Dirá, por ello, Santo Tomás que la Segunda Persona de la Santísima Trinidad se encarnase, asumiendo una naturaleza humana en toda su integridad, con todas sus limitaciones e incluso con los efectos del pecado, como el dolor y la muerte, a pesar de no tener pecado, fue necesaria principalmente para la salvación eterna, pero también conveniente en el mismo orden de la naturaleza. Sin la Encarnación, afirma, como se ha indicado más arriba al tratarse de la existencia de Dios, que

«hubiesen desaparecido totalmentede la Tierra el conocimiento de Dios, la reverencia a el debida y la honestidad de las costumbres» (STh III, 1, 6 in c.).

Estos beneficios, y otros muchos que «exceden la comprensión humana» se siguen de la Encarnación. Todo ello, sostiene Santo Tomás «nos es conferido por la humanidad de Cristo» (STh III, 1, 2 in c.). Atribuye, por tanto, a la humana naturaleza individual de Cristo el carácter de fuente de toda gracia.

Además afirma incluso que «Cristo (...), en cuanto hombre, es nuestro camino para ir a Dios» (STh I, 2, pról.). Lo que puede considerarse uno de los principios más fundamentos y esenciales de la síntesis filosófico-teológica de Santo Tomás. Podría también agregarse, a pesar de no ser filosófica, a las XXIV Tesis tomistas -junto con las otras nueve que se han propuesto como complementarias por ser también nucleares-, por su continuidad con todas las anteriores.

Igualmente esta décima tesis, por su carácter fundamental en la síntesis tomista, permite una comprensión más profunda de la filosofía tomista, guiada por la fe y puesta a su servicio.

Debe advertirse sobre esta tesis teológica que no implica que todo ello competa a aquella humanidad individual de Cristo en virtud de una fuerza propia de lo humano. No hay nada humano que sea salvador. Ni aunque tuviese toda la perfección que le corresponde según su misma naturaleza, podría salvar al hombre.

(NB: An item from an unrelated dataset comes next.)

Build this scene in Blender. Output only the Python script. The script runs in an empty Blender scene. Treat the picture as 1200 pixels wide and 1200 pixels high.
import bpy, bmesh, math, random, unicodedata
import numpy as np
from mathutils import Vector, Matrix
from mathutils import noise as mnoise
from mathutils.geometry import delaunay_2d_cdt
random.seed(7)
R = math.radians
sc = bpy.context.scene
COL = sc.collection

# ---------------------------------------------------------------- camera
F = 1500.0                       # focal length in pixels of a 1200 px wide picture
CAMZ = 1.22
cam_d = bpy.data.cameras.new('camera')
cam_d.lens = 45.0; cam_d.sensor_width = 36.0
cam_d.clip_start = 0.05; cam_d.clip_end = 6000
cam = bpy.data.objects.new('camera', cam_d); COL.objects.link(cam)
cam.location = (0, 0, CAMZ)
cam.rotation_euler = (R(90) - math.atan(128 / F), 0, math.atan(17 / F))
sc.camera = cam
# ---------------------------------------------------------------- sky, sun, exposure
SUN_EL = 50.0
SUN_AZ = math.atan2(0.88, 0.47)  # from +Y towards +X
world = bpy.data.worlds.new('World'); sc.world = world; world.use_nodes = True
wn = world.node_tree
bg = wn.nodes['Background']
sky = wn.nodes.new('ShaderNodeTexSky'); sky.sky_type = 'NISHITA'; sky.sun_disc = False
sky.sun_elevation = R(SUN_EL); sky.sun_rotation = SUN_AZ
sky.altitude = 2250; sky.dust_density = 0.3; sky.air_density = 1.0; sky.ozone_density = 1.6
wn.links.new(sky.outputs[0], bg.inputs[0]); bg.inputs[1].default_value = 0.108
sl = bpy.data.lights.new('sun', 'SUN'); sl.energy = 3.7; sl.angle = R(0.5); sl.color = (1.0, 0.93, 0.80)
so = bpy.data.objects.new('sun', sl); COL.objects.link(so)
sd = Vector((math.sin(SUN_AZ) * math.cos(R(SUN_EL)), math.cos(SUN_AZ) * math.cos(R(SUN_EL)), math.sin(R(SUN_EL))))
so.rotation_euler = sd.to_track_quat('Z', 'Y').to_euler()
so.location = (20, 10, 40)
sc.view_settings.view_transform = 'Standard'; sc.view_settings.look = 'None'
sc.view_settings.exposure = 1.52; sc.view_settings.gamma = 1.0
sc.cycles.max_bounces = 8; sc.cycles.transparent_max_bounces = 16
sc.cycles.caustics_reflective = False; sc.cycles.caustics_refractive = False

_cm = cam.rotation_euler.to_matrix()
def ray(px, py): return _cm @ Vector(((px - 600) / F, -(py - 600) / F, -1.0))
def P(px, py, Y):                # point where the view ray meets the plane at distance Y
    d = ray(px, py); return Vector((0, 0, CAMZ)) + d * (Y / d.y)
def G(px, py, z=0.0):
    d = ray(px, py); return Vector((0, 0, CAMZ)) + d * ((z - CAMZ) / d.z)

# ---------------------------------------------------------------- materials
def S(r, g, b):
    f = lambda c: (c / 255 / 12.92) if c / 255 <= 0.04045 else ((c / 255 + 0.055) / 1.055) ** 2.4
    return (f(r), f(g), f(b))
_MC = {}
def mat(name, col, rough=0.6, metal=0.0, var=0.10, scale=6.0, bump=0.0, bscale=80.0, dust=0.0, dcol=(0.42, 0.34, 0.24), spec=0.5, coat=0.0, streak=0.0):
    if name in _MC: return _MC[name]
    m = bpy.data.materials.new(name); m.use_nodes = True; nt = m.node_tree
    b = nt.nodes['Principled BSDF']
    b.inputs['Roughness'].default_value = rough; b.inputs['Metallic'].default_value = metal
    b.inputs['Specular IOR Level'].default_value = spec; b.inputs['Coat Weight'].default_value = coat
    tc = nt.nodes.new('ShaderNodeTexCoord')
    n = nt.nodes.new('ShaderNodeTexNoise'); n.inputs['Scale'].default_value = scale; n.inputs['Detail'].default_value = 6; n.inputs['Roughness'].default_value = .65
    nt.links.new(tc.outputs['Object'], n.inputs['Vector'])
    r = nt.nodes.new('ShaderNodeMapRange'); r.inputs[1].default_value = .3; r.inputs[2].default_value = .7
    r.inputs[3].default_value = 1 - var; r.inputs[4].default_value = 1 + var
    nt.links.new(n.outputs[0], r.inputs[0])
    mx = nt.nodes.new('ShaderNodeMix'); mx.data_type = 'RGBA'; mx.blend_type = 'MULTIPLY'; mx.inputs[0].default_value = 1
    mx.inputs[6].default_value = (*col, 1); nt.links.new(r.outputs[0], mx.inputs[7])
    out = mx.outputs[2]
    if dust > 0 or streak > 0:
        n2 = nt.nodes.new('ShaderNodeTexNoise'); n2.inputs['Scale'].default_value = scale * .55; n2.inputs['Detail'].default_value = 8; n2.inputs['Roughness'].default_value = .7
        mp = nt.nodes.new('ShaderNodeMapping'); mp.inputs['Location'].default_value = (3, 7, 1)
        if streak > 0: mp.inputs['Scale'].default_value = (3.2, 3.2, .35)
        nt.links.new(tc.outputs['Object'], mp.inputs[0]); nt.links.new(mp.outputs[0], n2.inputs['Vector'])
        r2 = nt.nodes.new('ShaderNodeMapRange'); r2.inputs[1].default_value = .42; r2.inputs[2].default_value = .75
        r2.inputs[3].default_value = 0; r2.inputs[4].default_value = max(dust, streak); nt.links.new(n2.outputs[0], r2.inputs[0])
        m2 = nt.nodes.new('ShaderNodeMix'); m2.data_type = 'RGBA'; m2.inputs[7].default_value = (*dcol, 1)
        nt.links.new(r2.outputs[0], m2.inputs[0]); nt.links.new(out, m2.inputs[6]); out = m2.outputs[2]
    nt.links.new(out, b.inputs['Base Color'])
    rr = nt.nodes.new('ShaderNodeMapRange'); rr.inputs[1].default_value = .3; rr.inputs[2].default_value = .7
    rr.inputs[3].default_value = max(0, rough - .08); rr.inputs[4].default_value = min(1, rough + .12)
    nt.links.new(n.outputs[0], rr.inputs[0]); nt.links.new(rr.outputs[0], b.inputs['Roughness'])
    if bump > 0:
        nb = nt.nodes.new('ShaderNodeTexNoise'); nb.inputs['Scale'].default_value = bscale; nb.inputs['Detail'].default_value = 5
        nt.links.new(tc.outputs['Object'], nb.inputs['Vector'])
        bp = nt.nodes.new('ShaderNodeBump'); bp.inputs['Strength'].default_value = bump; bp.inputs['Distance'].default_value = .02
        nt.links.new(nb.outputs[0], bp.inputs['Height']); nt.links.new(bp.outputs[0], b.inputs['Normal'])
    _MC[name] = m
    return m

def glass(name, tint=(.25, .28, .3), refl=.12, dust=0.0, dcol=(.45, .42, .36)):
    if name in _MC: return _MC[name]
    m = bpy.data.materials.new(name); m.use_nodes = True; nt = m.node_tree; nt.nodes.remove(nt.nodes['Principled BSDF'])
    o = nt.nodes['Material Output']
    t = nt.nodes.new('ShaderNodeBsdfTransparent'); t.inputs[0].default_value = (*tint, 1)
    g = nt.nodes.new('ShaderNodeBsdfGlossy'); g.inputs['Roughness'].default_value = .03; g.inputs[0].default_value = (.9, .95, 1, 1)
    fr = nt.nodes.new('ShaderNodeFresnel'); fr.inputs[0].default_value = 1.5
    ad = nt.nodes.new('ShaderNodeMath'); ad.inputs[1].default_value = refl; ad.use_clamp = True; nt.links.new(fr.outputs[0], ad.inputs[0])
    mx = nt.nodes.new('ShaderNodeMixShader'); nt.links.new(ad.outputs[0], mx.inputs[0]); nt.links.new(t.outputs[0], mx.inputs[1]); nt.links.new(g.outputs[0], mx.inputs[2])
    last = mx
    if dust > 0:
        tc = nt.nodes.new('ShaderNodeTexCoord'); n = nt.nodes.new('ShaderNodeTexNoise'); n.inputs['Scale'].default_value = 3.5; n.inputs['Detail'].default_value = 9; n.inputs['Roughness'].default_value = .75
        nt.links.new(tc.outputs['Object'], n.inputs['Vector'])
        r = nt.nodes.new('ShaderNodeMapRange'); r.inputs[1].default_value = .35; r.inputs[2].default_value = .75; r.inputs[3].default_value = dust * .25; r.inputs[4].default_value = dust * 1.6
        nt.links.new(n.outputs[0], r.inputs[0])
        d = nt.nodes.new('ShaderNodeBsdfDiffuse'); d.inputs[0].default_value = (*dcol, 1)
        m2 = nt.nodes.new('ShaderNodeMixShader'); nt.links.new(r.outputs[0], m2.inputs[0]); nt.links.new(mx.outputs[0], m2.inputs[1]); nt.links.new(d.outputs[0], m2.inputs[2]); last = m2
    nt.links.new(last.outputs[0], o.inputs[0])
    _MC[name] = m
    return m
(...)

Manteniendo siempre la primacia de la gracia, Santo Tomás afirma la bondad de la naturaleza y al mismo tiempo la necesidad de la gracia en el orden natural para ser restaurado en su perfección propia. Todo lo humano puede ser salvado, e incluso, regenerado por la gracia, contribuir a la salvación, pero por sí mismo carece capacidad redentora ni meritoria de la salvación sobrenatural. De manera que

«Cristo, en cuanto Dios, por su propia autoridad puede comunicar la gracia o el Espíritu Santo; como hombre la comunica sólo instrumentalmente, pues su humanidad fue instrumento de su divinidad» (STh III, 8, 1 ad 19).